In a 1960 interview, Battle said he faced taunts and the silent treatment from fellow officers. Still, he was promoted to sergeant and then lieutenant. He would eventually become the first Black appointee to the city parole commission, according to his interview and historical records.
The NYPD is now 42% white and 16% Black, which is slightly less diverse than the city population as a whole. While the department has made significant strides since Battle’s time, some of the same tensions that existed more than a century ago linger today. Officers of color have sued over discrimination within the department and have spoken about how they’re viewed negatively by some who share their ethnic background.
Keith Taylor, who is Black, joined the NYPD in 1991 and said that for a community whose lives in the U.S. are rooted in slavery, majority white police forces patrolling majority Black neighborhoods could be reminiscent of slave patrols and occupying forces. Battle later said that he had to contend with a threatening note left on his bed at the station house, as well as deal with tourists who traveled uptown to gawk at the city’s lone Black police officer.

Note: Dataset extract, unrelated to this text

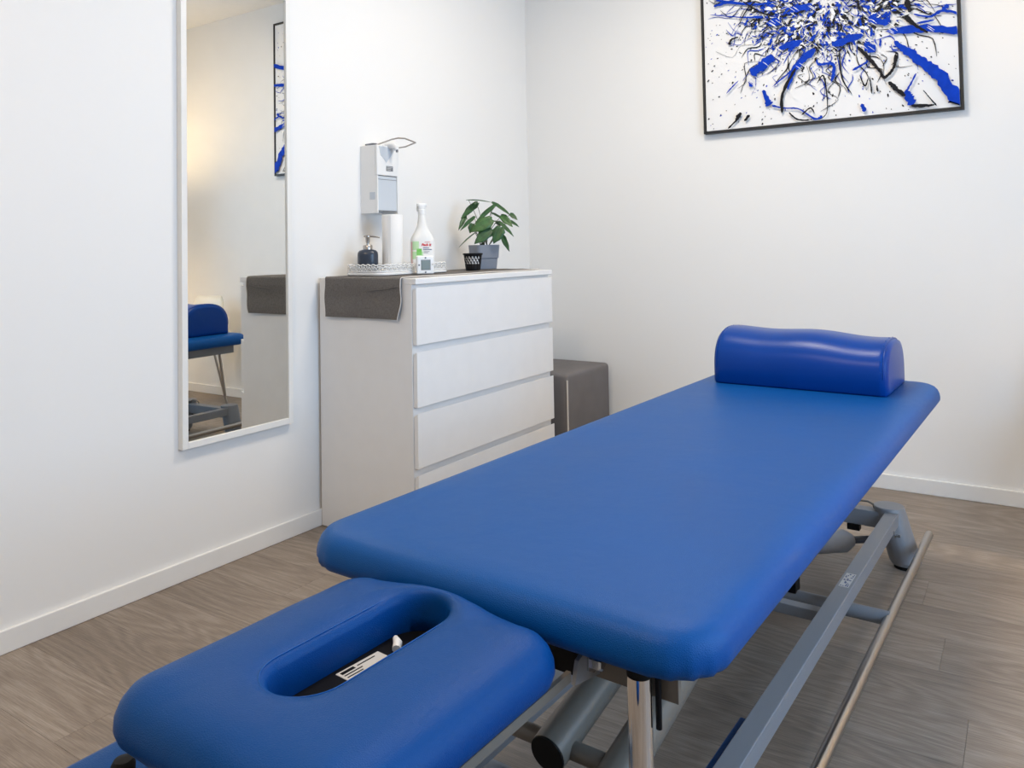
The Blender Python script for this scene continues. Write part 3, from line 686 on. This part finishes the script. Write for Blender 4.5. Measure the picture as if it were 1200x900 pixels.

“Just as Samuel Battle tried to ignore the obvious taunts and behaviors and efforts to diminish his authority as a person, as a police officer, as an American citizen, I think most officers who joined realized that in order for them to be successful in a department, they had to manage the relationships with people that would be hostile sometimes towards them,” Taylor said.
And a more diverse police force isn’t a cure-all when it comes to protecting communities of color from police abuse and brutality, said Fritz Umbach, a historical criminologist who teaches at John Jay College of Criminal Justice. Umbach pointed to the killing of Tyre Nichols in Memphis, and the five Black officers indicted for his death, which lays bare the nuances of how diversity does not necessarily improve policing.
“Lots of data crunching and we know that the race of police officers doesn't change the number of complaints, or the legitimacy of the police department in the eyes of the community when we do polling data,” he said.
Still, according to Taylor, who retired from the NYPD several years ago, Black officers do provide a level of cultural competence that can help prevent negative interactions with the public. And that all goes back to Battle.
“He certainly set the standard for African-American achievement, grace under fire, ability to deal with all of the inconveniences of racism as well as the more formal levels of discrimination that existed,” Taylor said.
In 2009, the city named an intersection for Battle at 135th Street and Lenox Avenue in Harlem, right where he had once saved the life of a fellow officer from a mob in 1919.